Conclusions sur le financement des besoins en fonds de roulement
Les besoins en fonds de roulement (après mobilisation normale) correspondent donc à la partie du cycle de fabrication qui n’est pas financée par des ressources liées à l’exploitation, qu’il s’agisse de ressources provenant des partenaires industriels ou commerciaux ou du partenaire banquier (la mobilisation des créances étant considérée comme un droit tant que l’on reste dans les usages admis en matière de durée du crédit consenti au client, qui correspondent aux usances admises par la Banque de France).

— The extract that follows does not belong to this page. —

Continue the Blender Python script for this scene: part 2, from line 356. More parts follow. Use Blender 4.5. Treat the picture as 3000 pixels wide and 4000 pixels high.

Les ressources cycliques liées à l’exploitation, quoique constituées par un ensemble de ressources qui prises isolément sont à court terme, correspondent à des crédits qui pris globalement se renouvellent régulièrement et acquièrent ainsi un véritable caractère de stabilité, sauf modification dans l’activité de l’entreprise ou son environnement.
Si la stabilité des ressources cycliques paraît ainsi assurée, ont voit déjà que les besoins en fonds de roulement – solde des besoins cycliques non couverts par des ressources cycliques – correspondent en fait à des besoins permanents qui, sauf à accepter une structure financière précaire, devront être couverts par des ressources permanentes, et cela même en l’absence du financement d’investissements importants.
Au-delà même des besoins en fonds de roulement instantanés, une entreprise soucieuse d’assurer son indépendance et sa liberté d’allure prévoira des financements la mettant à l’abri de ruptures en cas de variation en hausse de ses besoins de fonds de roulement au cours d’une période difficile ou, au contraire, dans une phase d’expansion.